O tratamento diferenciado da Justiça brasileira com o povo negro e os movimentos sociais é o que explica. Ao criminalizar uma liderança política negra, que ousou falar da necessidade de subversão da maioria periférica em uma das maiores megalópoles do planeta, o objetivo da Justiça e dos governantes paulistas é impedir que a consciência crítica se desenvolva ao ponto do sentimento de revolta antirracista, ainda fragmentado nas quebradas, se transformar em mobilizações de massas, como as que derrubaram estátuas mundo afora no último ano.

Sua detenção aparece como um revide do Estado, que se negou a agir em prol da garantia de seus direitos enquanto motoboy mas atuou rapidamente para restringir as suas possibilidades de ação política enquanto cidadão

O medo do acerto de contas da burguesia brasileira com o seu passado genocida e escravocrata é o que move a manutenção da prisão de Galo. É possível imaginar uma estátua de um ministro de Hitler ou de um oficial da SS, o braço militar do Partido Nazista, numa rua de Berlim? É óbvio que não. E por qual motivo, num Brasil de maioria negra e indígena, temos que conviver com estátuas, bairros, ruas e avenidas que levam o nome de estupradores, torturadores e saqueadores, homens brancos que perpetraram o genocídio com os povos originários deste país?

Galo formou a sua consciência política no hip-hop e por isso sabe, como disse Mano Brown , que a carta que desmorona o castelo protetor da desigualdade e da injustiça no Brasil é o racismo estrutural. Acabar com homenagens a escravocratas é parte da luta pela garantia de um futuro digno ao povo negro e trabalhador deste país. E isso é assim pois a falácia da democracia racial funciona permanentemente como um elemento de manutenção das desigualdades e Galo representa isso em sua vivência: do motoboy tradicional ao moderno entregador por aplicativo, é o jovem negro que sofre as consequências da modernização da economia que preserva nossos irmãos de cor na base da pirâmide social. O chicote que estala em 2021 pode ser diferente, mas a mão que o coordena continua da mesma cor.

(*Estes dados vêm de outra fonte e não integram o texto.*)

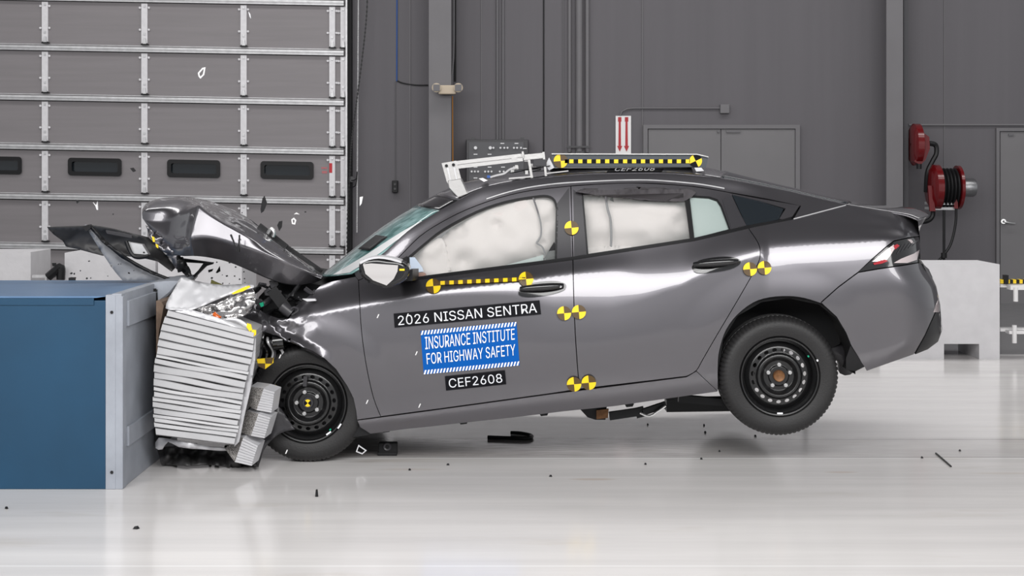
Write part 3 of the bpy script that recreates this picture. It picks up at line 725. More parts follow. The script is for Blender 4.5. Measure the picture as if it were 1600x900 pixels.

Para quem acha um exagero, as recentes decisões do Tribunal de Justiça de São Paulo estão escancarando a lógica de autoproteção do sistema. Em 1° de agosto, um dos motivos apontados para a manutenção da prisão de Galo foi o fato dele pertencer ao movimento de Entregadores Antifascistas, ou seja, uma restrição à garantia do direito constitucional de liberdade de organização. Já na sexta-feira (6), a decisão que transformou a sua prisão temporária em preventiva foi ainda mais absurda, já que nada de novo foi aditado ao caso, rasgando de uma vez por todas as garantias democráticas.

A verdade é que Galo e o Coletivo Revolução Periférica jamais atrapalharam qualquer investigação sobre a ação direta de 24 de julho. Ele se apresentou de forma espontânea na delegacia, entregou o seu celular, publicizou o endereço de sua residência, que quando vistoriada não produziu qualquer prova criminal. Manter Galo preso com o objetivo de obter informações sobre o movimento que ele faz parte é uma prática de tortura, que preserva os pilares da Doutrina de Segurança Nacional da ditadura militar. Pelos direitos da classe trabalhadora e do povo negro e indígena, é preciso lutar pela liberdade de Paulo Galo. Que esta mensagem ecoe longe. Força e solidariedade, ninguém ficará pra trás!